Tropes used in Challengers include:

  • Art Evolution: Most noticeable - almost an Art Shift - between the first and second volumes, where the mangaka's style changes quite significantly and most of the characters start looking less Eighties (Tomoe's hair, for example, starts looking less like a mullet and more like just normal longish hair). If you count The Tyrant Falls in Love as an extension of Challengers, the change is even more pronounced - some fifteen years have passed between the two.
  • Attempted Rape: Revealed as the reason Souichi is so homophobic - a professor at the university assaulted him, but Morinaga saved him just in time because they'd arranged to watch a movie together and he got worried when Souichi didn't show up. The guy was kicked out of the university, but no-one ever went to the police.
  • Badass Long Hair: The only character who doesn't seem to be terrified of Souichi is Tomoe who, as his younger brother, is used to his extremely violent and overprotective ways and calls him out on them.
  • Berserk Button: Just try mentioning "homos" to Souichi and see what happens. Partly justified, as his backstory includes a sexual assault by a senior professor that lead him to fear and hate gays. He's also a very overprotective brother, and blames Kurokawa for leading Tomoe astray.
  • Blind Date: Isogai ropes Kurokawa into taking part in a group date with work to make up the numbers, but things don't go exactly to plan. The girl ends up being really into him, while Kurokawa still has eyes only for Tomoe but doesn't want to come out at work. Awkwardness ensues.
  • Camp Gay: Rick, to some degree.
  • Cloudcuckoolander: Tomoe is a complete and total one - he may be a roboticist, but that doesn't mean he has an ounce of common sense.
  • Cloudcuckoolander's Minder: Tomoe and Kurokawa's relationship first kicked off when Kurokawa helped give Tomoe directions to the university and began wondering how a guy that naive could ever survive in the real world. Since then he's been pretty much looking out for him.
  • Depraved Homosexual: All gays are like this in Souichi's eyes, espcially ones that dare to lay a hand on his beloved little brother.
  • Dogged Nice Guy: Kurokawa is unusual for a Seme in that he is a genuinely nice guy and wants a relationship with Tomoe. This doesn't stop Souichi thinking that he's a disgusting homo beast who tricked his brother into staying with him.
  • Drowning My Sorrows: Morinaga often goes to a gay bar to do this when Souichi's homophobia and mistreatment get too much.
  • Foreign Farewell: Kurokawa kisses Tomoe as he's leaving on the train.
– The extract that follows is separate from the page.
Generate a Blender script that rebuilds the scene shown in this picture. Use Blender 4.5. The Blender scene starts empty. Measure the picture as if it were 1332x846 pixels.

When they meet again, Tomoe asks him if it was because he had an American step-father at one point. Kurokawa grudgingly says yes, the kiss was just an American goodbye, as he doesn't want Tomoe to realise his feelings towards him and be freaked out.
  • Genius Ditz: Tomoe is studying Robotics but can't find his way to a hotel?
  • Hair-Trigger Temper: Souichi gets violent whenever his brother tries to have independence or homosexuality is mentioned.
  • Horrible Judge of Character: Tomoe is completely unaware of Rick's intentions.
  • Hot Scientist: Souichi and his assistant Morinaga. Tomoe is something of a Cute Roboticist.
  • Knight Templar Big Brother: Souichi. To the max.
  • Mistaken for Gay: Happens to Isogai frequently, and he does in fact seem like one of the more flamboyant members of the cast. Ironic, considering he's pretty much the only reccuring cast member that isn't gay.
  • Single-Target Sexuality: Tomoe and Kurokawa. Tomoe overlaps with If It's You It's Okay.
  • Invisible to Gaydar: Pretty much every character except Rick, who's a little more flaming, Isogai, who's Mistaken for Gay, and perhaps Souichi who is a Invisible to Gaydar but is very deep in the closet.
  • Stalker with a Crush: Phil - he's followed Rick to hotels where Rick has then slept with other men before and still not given up on him. Overlaps a little with Dogged Nice Guy, as Phil had genuinely believed that they had a serious relationship when he flew out to Japan to meet him, wheras Rick saw it as "just sex" and a nuisance.
  • Seme and Uke: Kurokawa and Tomoe respectively - mostly in appearance, the sex isn't explicit but it's implied that Kurokawa was on top.
  • Tear Jerker: When Morinaga's friend who works in a gay bar tells him all about the first guy he loved after he ran away as a teenager, and how said guy brutally rejected him after discovering his crush.
  • That Didn't Happen: Tomoe's homophobic brother Souichi after his kouhai confesses his love for him.
  • Third Wheel: Rick is a Type A, once he starts following Tomoe and Kurokawa around in the hope of getting a chance to sleep with Tomoe.